*GIVEN INFORMATION*
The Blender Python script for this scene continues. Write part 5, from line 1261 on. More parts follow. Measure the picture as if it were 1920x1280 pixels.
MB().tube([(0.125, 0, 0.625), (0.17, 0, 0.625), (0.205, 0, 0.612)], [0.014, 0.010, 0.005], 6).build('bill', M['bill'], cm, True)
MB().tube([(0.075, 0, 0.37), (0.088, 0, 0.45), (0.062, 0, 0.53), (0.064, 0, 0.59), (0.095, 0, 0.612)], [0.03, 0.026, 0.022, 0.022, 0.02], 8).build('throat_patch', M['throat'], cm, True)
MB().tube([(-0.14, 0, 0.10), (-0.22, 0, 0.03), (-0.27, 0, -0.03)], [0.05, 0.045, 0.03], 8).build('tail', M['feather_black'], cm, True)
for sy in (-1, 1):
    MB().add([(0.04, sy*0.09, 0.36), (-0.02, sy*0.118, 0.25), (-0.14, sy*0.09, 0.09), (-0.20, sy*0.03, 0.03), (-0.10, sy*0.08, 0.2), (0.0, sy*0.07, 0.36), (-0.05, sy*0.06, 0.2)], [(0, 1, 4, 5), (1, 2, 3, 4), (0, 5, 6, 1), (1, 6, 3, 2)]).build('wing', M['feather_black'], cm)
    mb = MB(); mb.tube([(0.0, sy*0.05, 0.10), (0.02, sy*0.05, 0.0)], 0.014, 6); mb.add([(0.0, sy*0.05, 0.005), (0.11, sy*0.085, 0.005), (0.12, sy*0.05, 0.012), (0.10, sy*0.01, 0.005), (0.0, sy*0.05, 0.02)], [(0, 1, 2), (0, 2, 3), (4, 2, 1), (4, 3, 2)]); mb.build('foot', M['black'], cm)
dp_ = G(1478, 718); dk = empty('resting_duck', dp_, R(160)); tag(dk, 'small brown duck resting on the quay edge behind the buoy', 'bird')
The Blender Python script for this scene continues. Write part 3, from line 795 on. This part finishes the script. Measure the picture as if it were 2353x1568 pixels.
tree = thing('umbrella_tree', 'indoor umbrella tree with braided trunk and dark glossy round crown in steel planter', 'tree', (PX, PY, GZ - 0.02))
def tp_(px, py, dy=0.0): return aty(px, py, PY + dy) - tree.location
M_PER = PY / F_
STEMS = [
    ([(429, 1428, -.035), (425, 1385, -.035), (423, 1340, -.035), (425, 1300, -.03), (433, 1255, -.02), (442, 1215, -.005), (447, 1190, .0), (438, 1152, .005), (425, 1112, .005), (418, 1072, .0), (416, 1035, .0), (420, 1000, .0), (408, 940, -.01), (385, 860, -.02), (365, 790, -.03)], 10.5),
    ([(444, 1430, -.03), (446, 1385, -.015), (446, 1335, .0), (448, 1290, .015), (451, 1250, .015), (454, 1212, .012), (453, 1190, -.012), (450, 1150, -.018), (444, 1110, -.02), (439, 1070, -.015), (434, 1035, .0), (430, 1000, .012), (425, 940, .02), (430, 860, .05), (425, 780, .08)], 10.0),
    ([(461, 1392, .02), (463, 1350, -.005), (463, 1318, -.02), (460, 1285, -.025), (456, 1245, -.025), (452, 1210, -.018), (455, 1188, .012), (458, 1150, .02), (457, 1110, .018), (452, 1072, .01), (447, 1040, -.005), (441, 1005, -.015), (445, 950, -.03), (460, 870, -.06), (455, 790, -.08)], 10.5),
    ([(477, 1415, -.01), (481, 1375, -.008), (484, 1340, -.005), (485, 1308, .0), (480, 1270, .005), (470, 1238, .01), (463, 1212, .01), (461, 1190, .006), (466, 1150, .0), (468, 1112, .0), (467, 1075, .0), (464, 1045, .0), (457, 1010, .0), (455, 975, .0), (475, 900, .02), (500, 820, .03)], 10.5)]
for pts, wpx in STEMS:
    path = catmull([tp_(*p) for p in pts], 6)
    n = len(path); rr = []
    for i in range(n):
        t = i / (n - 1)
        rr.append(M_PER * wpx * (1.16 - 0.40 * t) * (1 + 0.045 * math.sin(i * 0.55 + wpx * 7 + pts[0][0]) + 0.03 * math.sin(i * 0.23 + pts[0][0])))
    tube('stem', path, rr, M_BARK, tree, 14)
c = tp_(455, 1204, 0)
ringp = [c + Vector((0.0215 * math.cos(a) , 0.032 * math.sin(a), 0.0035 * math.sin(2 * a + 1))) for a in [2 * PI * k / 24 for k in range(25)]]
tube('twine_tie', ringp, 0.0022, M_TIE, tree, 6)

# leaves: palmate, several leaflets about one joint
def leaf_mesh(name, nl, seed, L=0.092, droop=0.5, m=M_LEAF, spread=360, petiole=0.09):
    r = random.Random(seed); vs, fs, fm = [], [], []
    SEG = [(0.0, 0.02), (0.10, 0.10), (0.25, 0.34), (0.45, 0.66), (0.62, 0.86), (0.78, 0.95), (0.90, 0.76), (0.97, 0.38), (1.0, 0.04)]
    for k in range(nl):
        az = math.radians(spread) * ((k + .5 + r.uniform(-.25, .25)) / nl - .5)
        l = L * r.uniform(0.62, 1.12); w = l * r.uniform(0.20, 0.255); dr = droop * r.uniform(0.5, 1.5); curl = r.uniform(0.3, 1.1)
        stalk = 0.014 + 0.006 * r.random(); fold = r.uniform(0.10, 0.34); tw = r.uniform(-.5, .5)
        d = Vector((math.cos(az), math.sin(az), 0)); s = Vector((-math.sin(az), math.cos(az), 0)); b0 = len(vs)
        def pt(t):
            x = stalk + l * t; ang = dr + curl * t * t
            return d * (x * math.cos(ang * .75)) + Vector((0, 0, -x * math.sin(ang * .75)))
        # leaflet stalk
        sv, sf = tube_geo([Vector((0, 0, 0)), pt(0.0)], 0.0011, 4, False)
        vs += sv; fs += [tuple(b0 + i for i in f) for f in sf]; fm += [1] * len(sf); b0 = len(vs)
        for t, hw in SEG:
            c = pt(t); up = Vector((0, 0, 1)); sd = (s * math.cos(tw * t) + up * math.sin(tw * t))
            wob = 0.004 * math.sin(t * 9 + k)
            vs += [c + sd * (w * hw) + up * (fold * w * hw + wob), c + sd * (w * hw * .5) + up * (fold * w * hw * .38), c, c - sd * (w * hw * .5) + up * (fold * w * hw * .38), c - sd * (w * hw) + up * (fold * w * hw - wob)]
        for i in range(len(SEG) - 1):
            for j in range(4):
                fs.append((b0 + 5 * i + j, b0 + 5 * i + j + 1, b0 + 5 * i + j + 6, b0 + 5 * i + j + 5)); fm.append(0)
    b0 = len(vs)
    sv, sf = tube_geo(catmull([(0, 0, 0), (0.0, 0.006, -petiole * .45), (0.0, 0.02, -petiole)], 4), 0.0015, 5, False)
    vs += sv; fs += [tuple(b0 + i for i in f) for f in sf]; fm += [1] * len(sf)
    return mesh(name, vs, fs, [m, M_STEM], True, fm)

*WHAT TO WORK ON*
Take every line from the records above that has the word "this" and copy it.

*COMPLETED TASK*
The Blender Python script for this scene continues. Write part 5, from line 1261 on. More parts follow. Measure the picture as if it were 1920x1280 pixels.
The Blender Python script for this scene continues. Write part 3, from line 795 on. This part finishes the script. Measure the picture as if it were 2353x1568 pixels.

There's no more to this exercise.